Most established languages have solid test coverage tools available for them, but the depth of functionality differs significantly from one to another.
Also, all the various VMs and compilers have such heterogeneous structure that writing a code coverage tool must be a very different job in C than in Lisp, for example.
- Python has
sys.settrace
to tell you directly which lines are executing - Clover (for Java) uses its own compiler and adds debug metadata (last time I used it, anyway)
- Emma (for Java) has a ClassLoader which re-writes bytecode on the fly
- COVER (for Lisp) has an annotation pass to instrument the code
I'm interested in the implementation of code coverage for different languages:
What are the main approaches to get to C0 coverage, where you can track which lines of code have been executed? I mention native VM introspection and static and dynamic code instrumentation above - are there other methods?
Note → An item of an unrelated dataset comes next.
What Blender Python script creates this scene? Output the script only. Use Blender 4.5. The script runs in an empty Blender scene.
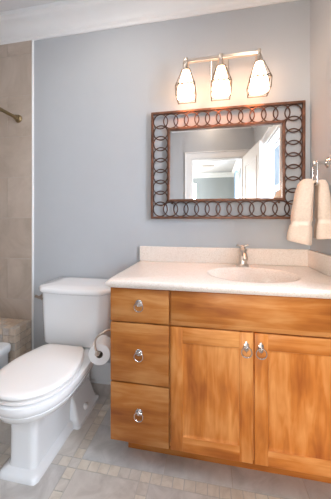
import bpy, bmesh, math, random
from mathutils import Vector, Matrix
random.seed(7)
S = bpy.context.scene
COL = S.collection
R = math.radians

# ------------------------------------------------------------------ camera
cam_d = bpy.data.cameras.new('camera'); cam = bpy.data.objects.new('camera', cam_d); COL.objects.link(cam)
cam.location = (0.464, -1.606, 1.139)
cam.rotation_euler = (R(90), 0, R(10.58))
cam_d.sensor_fit = 'VERTICAL'; cam_d.sensor_height = 36.0
cam_d.lens = 243.4 / 499 * 36.0
cam_d.shift_y = -(249.5 - 220.66) / 499
cam_d.clip_start = 0.01
S.camera = cam

# ------------------------------------------------------------------ world, exposure
W = bpy.data.worlds.new('world'); S.world = W; W.use_nodes = True
bgn = W.node_tree.nodes['Background']; bgn.inputs[0].default_value = (0.50, 0.68, 0.90, 1); bgn.inputs[1].default_value = 1.0
S.view_settings.view_transform = 'Standard'; S.view_settings.look = 'None'
S.view_settings.gamma = 1; S.view_settings.exposure = -0.5
S.view_settings.use_curve_mapping = False

def area(name, loc, rot, sx, sy, power, color):
    l = bpy.data.lights.new(name, 'AREA'); l.shape = 'RECTANGLE'; l.size = sx; l.size_y = sy
    l.energy = power; l.color = color
    o = bpy.data.objects.new(name, l); COL.objects.link(o); o.location = loc; o.rotation_euler = rot
    return o
SHADE_E = 16.0
# daylight: the bathroom window (right wall), the bedroom window (seen through the doorway)
area('daylight_bathroom_window', (1.62, -0.72, 1.60), (0, R(90), 0), 1.3, 1.5, 235, (0.74, 0.84, 0.98))
area('daylight_bedroom_window', (1.42, -3.9, 1.5), (0, R(90), 0), 1.8, 1.6, 400, (0.80, 0.89, 1.0))
area('added_fill_bedroom_far', (-0.75, -6.15, 1.35), (R(90), 0, 0), 1.5, 1.9, 340, (1.0, 0.91, 0.83))  # added frontal fill through the doorway; the far wall has no window
FILL_LAMPS = ((-.12, -.62), (.45, -1.75), (.80, -.95))  # unseen ceiling lamps added to light the room from above
for lx, ly in FILL_LAMPS:
    o = area('added_ceiling_fill_light', (lx, ly, 2.605), (0, 0, 0), .15, .15, 8.0 if lx < 0 else 3.2, (1.0, .91, .82) if lx < 0 else (1.0, .76, .56)); o.data.shape = 'DISK'
# lens glow of the added ceiling fill lamps
FILL_LENS_E = 3.0

# ------------------------------------------------------------------ materials
def newmat(name):
    m = bpy.data.materials.new(name); m.use_nodes = True
    return m, m.node_tree.nodes, m.node_tree.links, m.node_tree.nodes['Principled BSDF']
def plain(name, col, rough=0.5, metal=0.0, var=0.03, vscale=8.0, bump=0.0, bscale=60.0, coat=0.0, spec=None):
    m, n, l, b = newmat(name)
    tc = n.new('ShaderNodeTexCoord'); nz = n.new('ShaderNodeTexNoise'); nz.inputs['Scale'].default_value = vscale
    nz.inputs['Detail'].default_value = 4
    l.new(tc.outputs['Object'], nz.inputs['Vector'])
    r = n.new('ShaderNodeValToRGB')
    r.color_ramp.elements[0].position = .3; r.color_ramp.elements[1].position = .7
    r.color_ramp.elements[0].color = (*[c * (1 - var) for c in col], 1)
    r.color_ramp.elements[1].color = (*[min(1, c * (1 + var)) for c in col], 1)
    l.new(nz.outputs['Fac'], r.inputs[0]); l.new(r.outputs[0], b.inputs['Base Color'])
    b.inputs['Roughness'].default_value = rough; b.inputs['Metallic'].default_value = metal
    b.inputs['Coat Weight'].default_value = coat; b.inputs['Coat Roughness'].default_value = .08
    if spec is not None: b.inputs['Specular IOR Level'].default_value = spec
    if bump:
        n2 = n.new('ShaderNodeTexNoise'); n2.inputs['Scale'].default_value = bscale; n2.inputs['Detail'].default_value = 5
        l.new(tc.outputs['Object'], n2.inputs['Vector'])
        bp = n.new('ShaderNodeBump'); bp.inputs['Strength'].default_value = bump; bp.inputs['Distance'].default_value = .01
        l.new(n2.outputs['Fac'], bp.inputs['Height']); l.new(bp.outputs[0], b.inputs['Normal'])
    return m
def stone(name, c1, c2, c3, scale=6.0, rough=0.4, seed=0.0, bump=.05):
    m, n, l, b = newmat(name)
    tc = n.new('ShaderNodeTexCoord'); mp = n.new('ShaderNodeMapping'); l.new(tc.outputs['Object'], mp.inputs[0])
    mp.inputs['Location'].default_value = (seed, seed * 1.7, seed * .6)
    nz = n.new('ShaderNodeTexNoise'); nz.inputs['Scale'].default_value = scale; nz.inputs['Detail'].default_value = 8
    nz.inputs['Distortion'].default_value = 1.2; nz.inputs['Roughness'].default_value = .6
    l.new(mp.outputs[0], nz.inputs['Vector'])
    r = n.new('ShaderNodeValToRGB'); cr = r.color_ramp
    cr.elements[0].position = .3; cr.elements[0].color = (*c1, 1)
    cr.elements[1].position = .72; cr.elements[1].color = (*c3, 1)
    e = cr.elements.new(.5); e.color = (*c2, 1)
    l.new(nz.outputs['Fac'], r.inputs[0]); l.new(r.outputs[0], b.inputs['Base Color'])
    b.inputs['Roughness'].default_value = rough
    bp = n.new('ShaderNodeBump'); bp.inputs['Strength'].default_value = bump; bp.inputs['Distance'].default_value = .01
    l.new(nz.outputs['Fac'], bp.inputs['Height']); l.new(bp.outputs[0], b.inputs['Normal'])
    return m
def wood(name, vertical, seed=0.0, k=1.0):
    m, n, l, b = newmat(name)
    tc = n.new('ShaderNodeTexCoord'); mp = n.new('ShaderNodeMapping'); l.new(tc.outputs['Object'], mp.inputs[0])
    mp.inputs['Location'].default_value = (seed, seed * .7, seed * 1.3)
    mp.inputs['Scale'].default_value = (34, 34, 4) if vertical else (4, 34, 34)
    nz = n.new('ShaderNodeTexNoise'); nz.inputs['Scale'].default_value = 1.0; nz.inputs['Detail'].default_value = 7
    nz.inputs['Distortion'].default_value = .8; l.new(mp.outputs[0], nz.inputs['Vector'])
    mp2 = n.new('ShaderNodeMapping'); l.new(tc.outputs['Object'], mp2.inputs[0])
    mp2.inputs['Location'].default_value = (seed * 2, seed, seed)
    mp2.inputs['Scale'].default_value = (9, 9, 4) if vertical else (4, 9, 9)
    n2 = n.new('ShaderNodeTexNoise'); n2.inputs['Scale'].default_value = 1.0; n2.inputs['Detail'].default_value = 3
    l.new(mp2.outputs[0], n2.inputs['Vector'])
    # broad boards glued side by side, each a little lighter or darker
    sx = n.new('ShaderNodeSeparateXYZ'); l.new(tc.outputs['Object'], sx.inputs[0])
    mul = n.new('ShaderNodeMath'); mul.operation = 'MULTIPLY'; mul.inputs[1].default_value = 11.0
    l.new(sx.outputs['X' if vertical else 'Z'], mul.inputs[0])
    ad = n.new('ShaderNodeMath'); ad.inputs[1].default_value = seed; l.new(mul.outputs[0], ad.inputs[0])
    fl = n.new('ShaderNodeMath'); fl.operation = 'FLOOR'; l.new(ad.outputs[0], fl.inputs[0])
    wn = n.new('ShaderNodeTexWhiteNoise'); wn.noise_dimensions = '1D'; l.new(fl.outputs[0], wn.inputs['W'])
    a1 = n.new('ShaderNodeMath'); a1.operation = 'MULTIPLY_ADD'; a1.inputs[1].default_value = .13; l.new(wn.outputs['Value'], a1.inputs[0]); gm = n.new('ShaderNodeMath'); gm.operation = 'MULTIPLY_ADD'; gm.inputs[1].default_value = .55; gm.inputs[2].default_value = .24; l.new(nz.outputs['Fac'], gm.inputs[0]); l.new(gm.outputs[0], a1.inputs[2])
    a2 = n.new('ShaderNodeMath'); a2.operation = 'MULTIPLY_ADD'; a2.inputs[1].default_value = .8; l.new(n2.outputs['Fac'], a2.inputs[0]); l.new(a1.outputs[0], a2.inputs[2])
    r = n.new('ShaderNodeValToRGB'); cr = r.color_ramp
    cr.elements[0].position = .62; cr.elements[0].color = (.31 * k, .080 * k, .012 * k, 1)
    cr.elements[1].position = 1.0; cr.elements[1].color = (.70 * k, .318 * k, .10 * k, 1)
    e = cr.elements.new(.82); e.color = (.54 * k, .185 * k, .034 * k, 1)
    sc = n.new('ShaderNodeMath'); sc.operation = 'MULTIPLY_ADD'; sc.inputs[1].default_value = .85; sc.inputs[2].default_value = .02
    l.new(a2.outputs[0], sc.inputs[0]); l.new(sc.outputs[0], r.inputs[0]); l.new(r.outputs[0], b.inputs['Base Color'])
    b.inputs['Roughness'].default_value = .42; b.inputs['Specular IOR Level'].default_value = .3; b.inputs['Coat Weight'].default_value = .05; b.inputs['Coat Roughness'].default_value = .2
    return m
def emis(name, col, st):
    m, n, l, b = newmat(name)
    b.inputs['Base Color'].default_value = (*col, 1); b.inputs['Emission Color'].default_value = (*col, 1); b.inputs['Emission Strength'].default_value = st
    return m
def glassmat(name, tint=(1, 1, 1)):
    m = bpy.data.materials.new(name); m.use_nodes = True; n = m.node_tree.nodes; l = m.node_tree.links
    n.clear(); o = n.new('ShaderNodeOutputMaterial'); t = n.new('ShaderNodeBsdfTransparent'); t.inputs[0].default_value = (*tint, 1)
    g = n.new('ShaderNodeBsdfGlossy'); g.inputs['Roughness'].default_value = .02
    x = n.new('ShaderNodeMixShader'); x.inputs[0].default_value = .07
    l.new(t.outputs[0], x.inputs[1]); l.new(g.outputs[0], x.inputs[2]); l.new(x.outputs[0], o.inputs[0])
    return m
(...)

Getting to more enlightened coverage data, like C1 or C2, seems like a language agnostic task compared with C0. Is smacks of big Karnaugh map manipulation to me; are there best practices on how to actually do it? Do more modern logic techniques like fuzziness play a role?
A much overlooked aspect of test coverage is displaying the results back to the programmer, which gets increasingly hard with C1 and C2 data. Frankly, although they get the job done for C0, I'm underwhelmed by most test coverage interfaces; what novel and intuitive interfaces have you seen for coverage data?